他にも印象的な話はたくさんある。短編の名手らしく、
それぞれ趣向を凝らした作品が揃っているけど、3つだけ挙げるなら

「閉塞の時代」は、『ノアズ・アーク』内に昆虫が存在しないこと
(昆虫を積み込む余裕も必要性もなかったため)
がテーマのユーモア溢れるドタバタ劇。

「減速の蹉跌」は、『ノアズ・アーク』が旅程の中間点にさしかかり、
加速から減速へ転じるエピソード。これもなかなか感動的。

「76分間の少女」は、
地球からエデンに向かって空間転移したはずの少女が、
なぜか『ノアズ・アーク』内に現れてしまう話。

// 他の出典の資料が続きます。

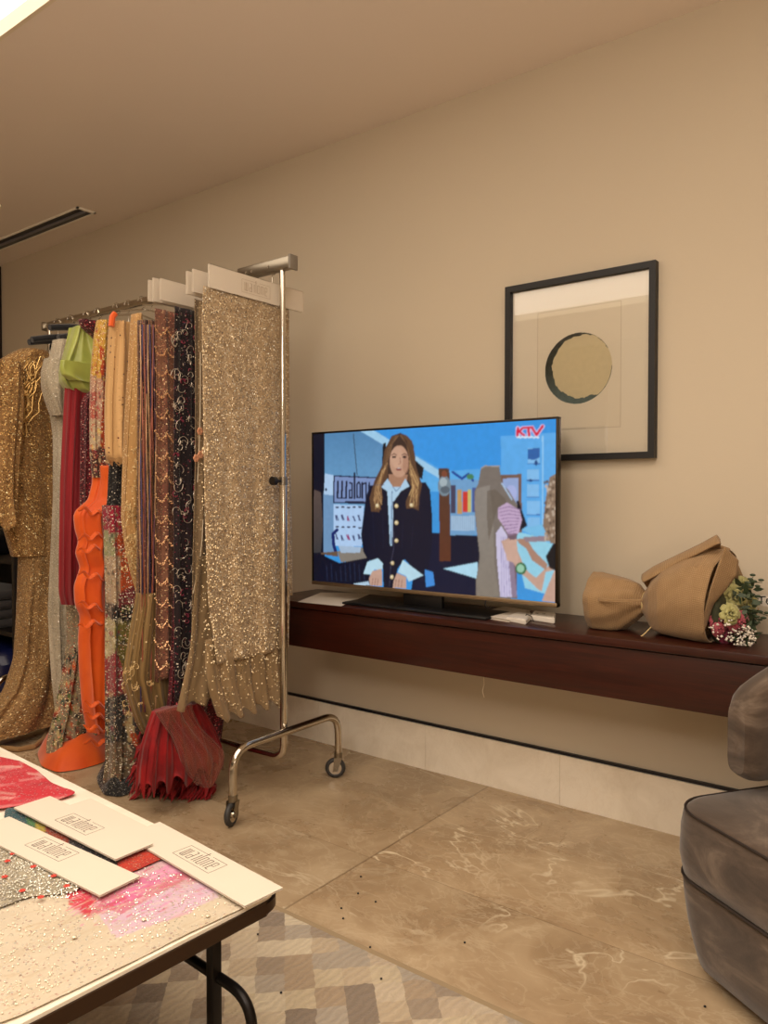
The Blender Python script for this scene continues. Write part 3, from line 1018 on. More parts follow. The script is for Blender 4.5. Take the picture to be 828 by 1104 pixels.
def rack_end(x, sgn):
    # upright runs down and turns into the low bar along the rack
    MB().cyl(lx(x, PY_, 1.2), lx(x, PY_, RZ - .012), .0115, 20).build('post', M_chrome, rack)
    low = round_path([lx(x, PY_, 1.2), lx(x, PY_, .15), lx((x + XE - PX + PX) / 2 if False else (PX + XE) / 2, PY_, .15)], .06, 8)
    MB().tube(low, .0145, 16).build('lower_post', M_chrome, rack)
    MB().cyl(lx(x, PY_, 1.185), lx(x, PY_, 1.215), .0165, 20).build('collar', M_steel, rack)
    kn = MB().cyl(lx(x, PY_ - .012, 1.2), lx(x, PY_ - .045, 1.2), .006, 10)
    kn.cyl(lx(x, PY_ - .04, 1.2), lx(x, PY_ - .058, 1.2), .016, 16)
    kn.build('clamp_knob', M_black, rack)
    xa = x + sgn * .03
    arch = round_path([lx(xa, 1.79, .09), lx(xa, 1.79, .262), lx(xa, 2.35, .262), lx(xa, 2.35, .09)], .085, 8)
    MB().tube(arch, .0145, 16).build('foot_arch', M_chrome, rack)
    MB().tube([lx(x + sgn * .004, PY_, .252), lx(xa, PY_, .262)], .012, 10).build('weld', M_chrome, rack)
    for yy, ang in ((1.79, 20), (2.35, -52)):
        ax = Vector((math.cos(R(ang)), math.sin(R(ang)), 0))
        fw_ = Vector((-ax.y, ax.x, 0)) * -.012
        c = Vector(lx(xa, yy, .042)) + fw_
        ca = MB()
        ca.tube([Vector(lx(xa, yy, .105)), Vector(lx(xa, yy, .083))], .017, 16)
        for s in (-1, 1):
            e = c + ax * s * .016
            ca.prism([e + Vector((0, 0, -.012)) - ax.cross(Vector((0, 0, 1))) * .010, e + Vector((0, 0, -.012)) + ax.cross(Vector((0, 0, 1))) * .010,
                      Vector(lx(xa, yy, .086)) + ax * s * .016 + ax.cross(Vector((0, 0, 1))) * .016, Vector(lx(xa, yy, .086)) + ax * s * .016 - ax.cross(Vector((0, 0, 1))) * .016], ax * .002 * s)
        ca.cyl(c - ax * .02, c + ax * .02, .006, 12)
        cas = ca.build('caster', M_steel, rack)
        MB().torus(c, ax, .031, .0105, 32, 12).build('tyre', M_rubber, cas)
        MB().cyl(c - ax * .009, c + ax * .009, .026, 28).cyl(c - ax * .013, c + ax * .013, .011, 20).build('wheel_hub', M_chrome, cas)


rack_end(PX, 1)
rack_end(-3.70, -1)


# ------------------------------------------------------------------ header cards and lettering
def logo(parent, O, ex, ey, nz, wd, ht, mat=M_ink, name='printed_logo', frame=True):
    """narrow upright letters in a box, laid on a surface at O with axes ex, ey"""
    mb = MB()
    T = .0011
    ex, ey, nz = Vector(ex).normalized(), Vector(ey).normalized(), Vector(nz).normalized()
    O = Vector(O)

    def st(x0, y0, x1, y1, w=T):
        a = O + ex * x0 * wd + ey * y0 * ht
        b = O + ex * x1 * wd + ey * y1 * ht
        d = (b - a).normalized()
        n = d.cross(nz) * w / 2
        mb.prism([a - n, b - n, b + n, a + n], nz * .0003)
    if frame:
        for a in ((0, 0, 1, 0), (1, 0, 1, .92), (1, .92, .62, .92), (.54, .92, 0, .92), (0, .92, 0, 0)):
            st(*a, w=T * .55)
    lo, hi = .16, .74
    x = .10
    for q in (0, .05, .10): st(x + q, lo, x + q, hi, T * 1.5)          # m drawn with closed feet
    st(x, lo, x + .10, lo)
    st(.34, lo, .34, hi, T * 1.5); st(.27, lo, .27, .44, T * 1.2); st(.27, lo, .34, lo); st(.27, .44, .34, .44); st(.28, hi, .34, hi)
    st(.43, lo, .43, hi, T * 1.5); st(.49, lo, .49, 1.04, T * 1.5)
    st(.55, lo, .55, hi, T * 1.5); st(.62, lo, .62, hi, T * 1.2); st(.55, lo, .62, lo); st(.55, hi, .62, hi)
    st(.68, lo, .68, hi, T * 1.5); st(.68, hi, .75, hi); st(.75, lo, .75, hi, T * 1.5)
    st(.82, lo, .82, hi, T * 1.5); st(.82, lo, .89, lo); st(.82, .45, .89, .45); st(.82, hi, .89, hi); st(.89, .45, .89, hi)
    return mb.build(name, mat, parent, False)


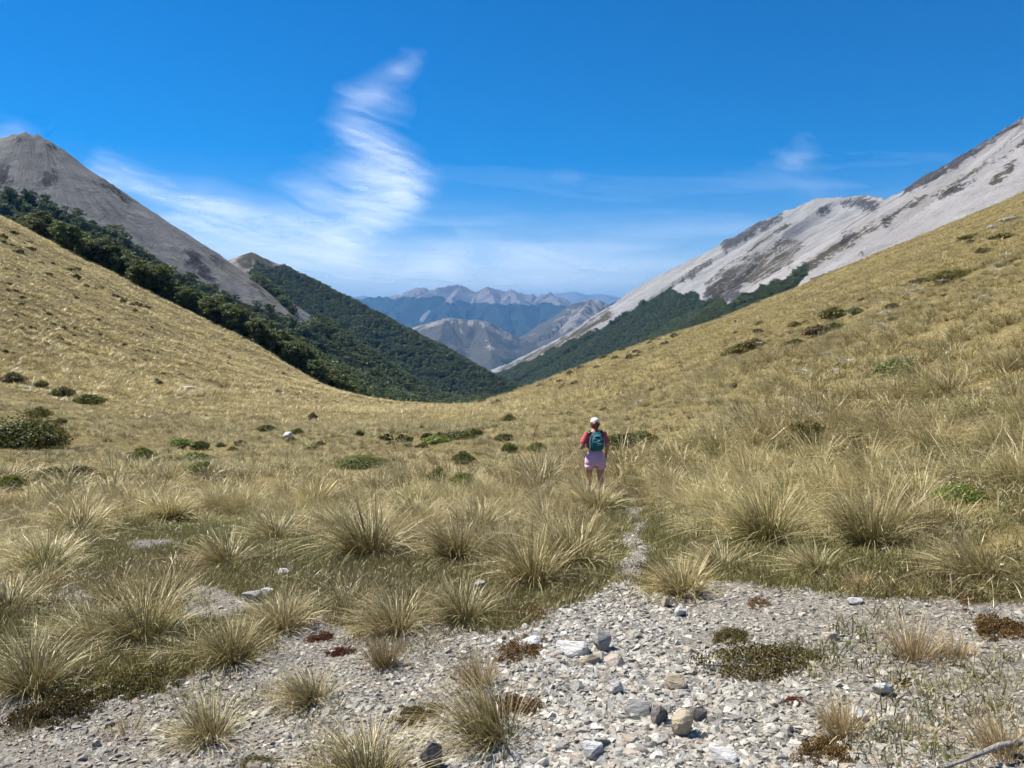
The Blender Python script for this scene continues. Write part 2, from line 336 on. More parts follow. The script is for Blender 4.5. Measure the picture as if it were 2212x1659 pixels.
def h_R(x, y):
    z, al, ds = land_h(x, y, RR)
    w = np.clip(ds / 90, 0, 1); px, py = project(x, y, z)
    near = sstep(1350, 1050, np.hypot(x, y))
    z = z + (ridged(al / 85, ds / 1400, 81, 4) - .5) * (44 - 38 * near) * w + fbm(x / 130, y / 130, 82, 4) * (14 - 9 * near) * w + fbm(x / 24, y / 24, 83, 3) * (2.4 - 1.4 * near) + (ridged(al / 34, al * 0, 86, 4) - .6) * (13 - 3 * near) * (1 - w) ** 2
    rock = pmask(x, y, z, [[(1945,400),(1990,376),(2030,358),(2100,320),(2160,283),(2212,246),(2400,140),(2400,146),(2212,260),(2150,304),(2110,334),(2050,372),(2000,404),(1950,425)],
                           [(2030,425),(2070,405),(2120,378),(2105,395),(2050,425)], [(1770,445),(1800,450),(1790,470),(1768,462)], [(1810,440),(1870,425),(1910,440),(1890,460),(1850,450)], [(1905,465),(1935,470),(1920,500),(1900,490)],
                           [(1820,500),(1850,495),(1840,530),(1820,525)], [(1850,545),(1870,540),(1865,560)], [(1560,520),(1640,478),(1700,455),(1690,475),(1620,510),(1560,550)],
                           [(1520,640),(1570,600),(1610,600),(1600,645),(1560,660)]], 7, 95, 18)
    z = z + rock * (ridged(x / 16, y / 16, 84, 4) - .45) * (15 - 5 * near)
    brown = pmask(x, y, z, [[(1590,560),(1629,545),(1656,537),(1691,506),(1718,514),(1741,517),(1730,545),(1706,572),(1660,597),(1621,616),(1590,612),(1560,645),(1530,642),(1522,612),(1550,590)], [(1465,604),(1500,577),(1530,558),(1540,566),(1505,597),(1475,614)], [(1600,545),(1650,510),(1700,478),(1710,486),(1660,522),(1615,552)],
                            [(1960,434),(2000,415),(1990,432),(1850,527),(1740,592),(1700,632),(1688,624),(1730,570),(1840,505)], [(1960,442),(2050,396),(2130,352),(2230,292),(2232,302),(2130,364),(2050,410),(1970,452)], [(1900,560),(1820,598),(1740,645),(1700,650),(1760,600)]], 5, 97, 14)
    brown = np.maximum(brown, pmask(x, y, z, [[(1070,795),(1200,735),(1320,665),(1330,690),(1210,752),(1090,806)], [(2130,395),(2200,340),(2190,370),(2140,405)]], 7, 99, 14))
    forest = pmask(x, y, z, RFOR, 5, 93, 22)
    return z, {'flow': np.stack([al, ds, 0 * al], -1), 'rock': rock, 'forest': forest, 'brown': brown * .85, 'near': near}
M_R = scree_material('pale_scree', (.292, .289, .283), (.080, .077, .080), (.062, .052, .036), (.020, .034, .016), .02, 5.0, (.29, .275, .264), near=(.30, .287, .277))
# --- hills in the basin and far ranges
M1R = [(A((800,760,6800),(870,712,6600),(915,700,6400),(960,686,6300),(1040,690,6300),(1075,705,6300),(1110,740,6200),(1140,770,6100)), .50, 700, .25), (A((960,686,6300),(950,730,5800),(930,770,5400)), .5), (A((1040,690,6300),(1060,740,5800),(1060,775,5300)), .5)]
M2R = [(A((1100,760,7400),(1160,712,7200),(1210,682,7100),(1240,655,7000),(1275,645,7000),(1310,652,7000),(1360,690,6900)), .62, 800, .3), (A((1275,645,7000),(1240,700,6500),(1180,760,6000)), .6), (A((1160,712,7200),(1130,750,6700)), .5)]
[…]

これも泣ける。


終盤では、いよいよ二つの人類の "接触" が描かれる。

『ノアズ・アーク』では世代が進み、次第にエデンが近づいてくる。
船内では上陸用シャトルの建造が始まっていた。

一方エデンでは、20世紀末くらいのレベルまで科学技術が復興、
人々は安定な生活を手に入れていた。

しかし、「『ノアズ・アーク』への報復」を掲げる
狂信的な指導者・アンデルスが首長に就き、
市民の皆兵化と軍拡が進められていた。

そしていよいよエデンの衛星軌道上に
『ノアズ・アーク』が到着した時、
彼らに巨大な "災厄" が降りかかってくる・・・


この壮大で長大な物語をどう締めくくるか。
かつての地球上のように、二つの勢力は "戦い" を選ぶのか、
それとも・・・・・

読みながらいろいろ考えた。

いちばんすんなりと丸く収めるには、
『ノアズ・アーク』とエデンの人々が
協力しないと乗り越えられないような "困難" を
設定することだろうなー、なんて思ったてんだが・・・

梶尾真治が選んだのは、
"現実的" で "オーソドックス" な結末。
SF小説で "現実的" というのも変だが、納得できる収め方ではある。

派手なスペクタクルを期待した人には
ちょっと物足りないかも知れないが
(私も最初そう思ったけど)
読み終わって少し時間が経ってみたら、
これがいちばんよい結末に思えてきたよ。